At the inauguration of The Uniting Church in Australia, a Statement to the Nation was issued. In part, it said:
…we affirm that the first allegiance of Christians is God, under whose judgment the policies and actions of all nations must pass. We realise that sometimes this allegiance may bring us into conflict with the rulers of our day. But our Uniting Church, as an institution within the nation, must constantly stress the universal values which must find expression in national policies if humanity is to survive.

We pledge ourselves to hope and work for a nation whose goals are not guided by self-interest alone, but by concern for the welfare of all persons everywhere — the family of the One God — the God made known in Jesus of Nazareth the One who gave His life for others.

This is the power to whom we owe our only allegiance. It is a power that does not produce dysfunction or facilitate pathological or unhealthy cycles of behaviour. It is a power that works for liberation, for salvation, for justice, for peace and for God’s good creation.
In [Jesus’] encounters with the demonic there was no protracted struggle, no violence aimed at the exorcist, no magical words, crucifixes, holy water—not even the invocation of the divine name. Jesus is totally calm, totally in control. There is no question… whether Jesus will prevail. The demons are depicted as weak fractions of power unable to tolerate the presence of divine authority. The demonic attempts to make a part the whole, and cannot withstand the power of anyone who is related to that Whole in and through and for which all things exist… What made his exorcisms so distinct, and so frightening to those in authority, was their integration into his proclamation, in word and act, of the inbreaking of “the new order” (Wink p. 58).
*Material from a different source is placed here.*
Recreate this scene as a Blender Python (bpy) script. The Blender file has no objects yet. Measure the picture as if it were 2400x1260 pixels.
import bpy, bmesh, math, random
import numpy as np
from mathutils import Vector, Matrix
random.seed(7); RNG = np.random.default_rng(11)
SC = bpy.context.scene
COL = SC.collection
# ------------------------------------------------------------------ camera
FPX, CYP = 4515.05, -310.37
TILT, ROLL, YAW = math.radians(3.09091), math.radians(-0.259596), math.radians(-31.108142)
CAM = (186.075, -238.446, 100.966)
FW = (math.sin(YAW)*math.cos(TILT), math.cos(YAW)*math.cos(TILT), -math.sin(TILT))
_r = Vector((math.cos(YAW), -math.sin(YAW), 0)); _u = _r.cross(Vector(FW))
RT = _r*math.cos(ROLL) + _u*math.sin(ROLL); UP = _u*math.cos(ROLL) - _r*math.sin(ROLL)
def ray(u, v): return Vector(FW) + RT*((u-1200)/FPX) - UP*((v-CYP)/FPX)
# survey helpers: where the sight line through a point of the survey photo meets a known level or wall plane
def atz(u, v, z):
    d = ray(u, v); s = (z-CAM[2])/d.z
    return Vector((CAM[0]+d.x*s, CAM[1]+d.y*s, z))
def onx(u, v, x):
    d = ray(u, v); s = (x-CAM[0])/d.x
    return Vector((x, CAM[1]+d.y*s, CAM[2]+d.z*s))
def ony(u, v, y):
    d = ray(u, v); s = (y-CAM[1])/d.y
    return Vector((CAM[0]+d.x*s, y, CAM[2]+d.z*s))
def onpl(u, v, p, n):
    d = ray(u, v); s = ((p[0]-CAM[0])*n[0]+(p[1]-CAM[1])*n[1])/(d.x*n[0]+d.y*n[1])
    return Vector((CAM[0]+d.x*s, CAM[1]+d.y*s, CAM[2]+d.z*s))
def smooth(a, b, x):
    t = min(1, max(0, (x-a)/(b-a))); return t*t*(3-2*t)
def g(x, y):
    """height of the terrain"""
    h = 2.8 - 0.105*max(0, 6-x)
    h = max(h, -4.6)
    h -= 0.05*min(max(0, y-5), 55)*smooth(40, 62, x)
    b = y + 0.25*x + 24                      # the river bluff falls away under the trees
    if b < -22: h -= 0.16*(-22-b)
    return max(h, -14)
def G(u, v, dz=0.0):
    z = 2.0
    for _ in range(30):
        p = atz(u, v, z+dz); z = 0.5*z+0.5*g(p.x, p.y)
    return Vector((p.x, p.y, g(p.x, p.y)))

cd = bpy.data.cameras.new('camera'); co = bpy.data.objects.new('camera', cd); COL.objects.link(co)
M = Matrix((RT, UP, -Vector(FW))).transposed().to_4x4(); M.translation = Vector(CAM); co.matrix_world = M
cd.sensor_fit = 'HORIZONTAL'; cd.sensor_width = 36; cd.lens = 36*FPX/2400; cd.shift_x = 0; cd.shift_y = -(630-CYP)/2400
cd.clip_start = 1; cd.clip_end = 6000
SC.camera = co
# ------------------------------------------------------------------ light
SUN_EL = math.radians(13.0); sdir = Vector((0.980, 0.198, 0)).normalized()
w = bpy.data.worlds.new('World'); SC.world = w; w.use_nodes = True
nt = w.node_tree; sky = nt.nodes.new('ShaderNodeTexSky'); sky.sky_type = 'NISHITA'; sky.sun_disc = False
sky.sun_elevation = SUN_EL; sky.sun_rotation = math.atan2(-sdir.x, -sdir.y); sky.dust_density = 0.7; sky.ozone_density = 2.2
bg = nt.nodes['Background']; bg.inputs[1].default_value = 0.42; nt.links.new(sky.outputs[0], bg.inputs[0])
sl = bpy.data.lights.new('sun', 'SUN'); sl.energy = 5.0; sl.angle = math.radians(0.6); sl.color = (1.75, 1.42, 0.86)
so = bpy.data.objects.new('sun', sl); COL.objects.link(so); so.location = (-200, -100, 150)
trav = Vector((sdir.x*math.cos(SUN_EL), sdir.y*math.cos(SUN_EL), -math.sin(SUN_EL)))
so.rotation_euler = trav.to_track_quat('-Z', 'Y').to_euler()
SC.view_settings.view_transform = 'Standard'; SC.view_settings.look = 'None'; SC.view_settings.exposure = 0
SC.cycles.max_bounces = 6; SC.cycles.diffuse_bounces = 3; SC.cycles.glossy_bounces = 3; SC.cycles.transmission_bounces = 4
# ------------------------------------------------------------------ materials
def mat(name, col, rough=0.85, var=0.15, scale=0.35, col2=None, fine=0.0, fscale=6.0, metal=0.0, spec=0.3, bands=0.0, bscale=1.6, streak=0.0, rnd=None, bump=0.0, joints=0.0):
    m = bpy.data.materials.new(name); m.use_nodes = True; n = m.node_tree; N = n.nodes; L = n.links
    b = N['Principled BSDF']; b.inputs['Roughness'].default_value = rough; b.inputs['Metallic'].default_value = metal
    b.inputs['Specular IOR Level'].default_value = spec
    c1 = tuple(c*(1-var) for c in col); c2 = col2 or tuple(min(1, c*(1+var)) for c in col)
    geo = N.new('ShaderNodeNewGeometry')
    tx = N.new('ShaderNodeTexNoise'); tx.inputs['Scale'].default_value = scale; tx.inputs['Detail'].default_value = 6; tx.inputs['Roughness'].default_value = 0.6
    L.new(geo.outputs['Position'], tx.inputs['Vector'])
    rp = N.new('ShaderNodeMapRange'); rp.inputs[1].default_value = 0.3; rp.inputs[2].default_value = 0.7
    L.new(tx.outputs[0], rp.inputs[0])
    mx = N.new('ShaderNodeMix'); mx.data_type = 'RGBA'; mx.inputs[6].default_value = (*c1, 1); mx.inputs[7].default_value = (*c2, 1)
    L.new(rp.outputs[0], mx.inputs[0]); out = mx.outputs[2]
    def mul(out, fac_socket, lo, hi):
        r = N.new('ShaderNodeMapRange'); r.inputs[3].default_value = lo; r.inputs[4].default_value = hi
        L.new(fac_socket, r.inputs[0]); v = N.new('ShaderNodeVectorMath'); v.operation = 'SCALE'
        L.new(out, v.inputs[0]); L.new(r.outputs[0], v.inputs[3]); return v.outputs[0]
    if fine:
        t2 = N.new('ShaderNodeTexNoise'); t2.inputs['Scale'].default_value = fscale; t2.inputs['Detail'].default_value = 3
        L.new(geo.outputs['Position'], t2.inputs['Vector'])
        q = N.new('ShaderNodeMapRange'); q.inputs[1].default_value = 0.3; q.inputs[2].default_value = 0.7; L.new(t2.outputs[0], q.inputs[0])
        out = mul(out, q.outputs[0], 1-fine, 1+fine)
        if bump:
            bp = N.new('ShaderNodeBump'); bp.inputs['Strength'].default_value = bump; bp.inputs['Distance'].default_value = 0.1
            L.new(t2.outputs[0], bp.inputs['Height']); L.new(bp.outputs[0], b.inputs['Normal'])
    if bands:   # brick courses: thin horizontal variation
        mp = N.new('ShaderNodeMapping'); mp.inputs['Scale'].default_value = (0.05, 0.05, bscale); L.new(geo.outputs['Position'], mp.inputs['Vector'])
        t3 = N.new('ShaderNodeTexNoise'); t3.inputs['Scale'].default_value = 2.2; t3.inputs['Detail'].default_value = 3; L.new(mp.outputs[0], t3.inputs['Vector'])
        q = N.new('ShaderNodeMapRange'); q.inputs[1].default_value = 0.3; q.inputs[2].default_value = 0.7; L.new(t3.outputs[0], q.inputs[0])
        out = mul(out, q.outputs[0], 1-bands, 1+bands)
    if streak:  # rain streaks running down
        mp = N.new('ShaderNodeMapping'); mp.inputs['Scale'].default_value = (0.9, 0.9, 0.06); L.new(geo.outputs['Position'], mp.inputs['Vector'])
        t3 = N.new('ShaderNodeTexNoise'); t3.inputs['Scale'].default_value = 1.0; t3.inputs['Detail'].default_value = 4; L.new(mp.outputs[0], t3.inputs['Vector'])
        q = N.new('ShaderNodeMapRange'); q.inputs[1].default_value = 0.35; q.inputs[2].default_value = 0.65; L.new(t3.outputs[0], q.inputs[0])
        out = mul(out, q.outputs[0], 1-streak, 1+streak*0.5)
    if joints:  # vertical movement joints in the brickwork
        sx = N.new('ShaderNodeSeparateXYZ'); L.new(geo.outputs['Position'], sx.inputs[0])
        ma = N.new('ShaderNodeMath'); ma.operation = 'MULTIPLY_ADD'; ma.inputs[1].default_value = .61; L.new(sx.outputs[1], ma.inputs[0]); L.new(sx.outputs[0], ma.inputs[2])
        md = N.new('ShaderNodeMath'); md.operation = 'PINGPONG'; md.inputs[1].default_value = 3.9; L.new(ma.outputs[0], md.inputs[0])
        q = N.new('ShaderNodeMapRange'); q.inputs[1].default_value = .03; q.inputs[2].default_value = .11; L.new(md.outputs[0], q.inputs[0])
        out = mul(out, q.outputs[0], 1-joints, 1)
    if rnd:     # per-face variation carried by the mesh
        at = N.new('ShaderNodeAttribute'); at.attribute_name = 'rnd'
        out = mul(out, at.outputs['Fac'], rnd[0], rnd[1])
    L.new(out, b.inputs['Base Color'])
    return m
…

For if it is because of the power of God that the powers are addressed and the demons cast out, then God’s realm is surely here.
…the early church freed people from the fear of demons, not so much by grim combat… but be a triumphant satire of their impotence in the face of the risen Christ...(Wink p. 64)

The demons flee from the scapegoat into scape-pigs and rush into the chaos of the abyss, the sea, leaving Jesus to move on to the next confrontation, and the community free to face the new reality of God’s liberation in Christ.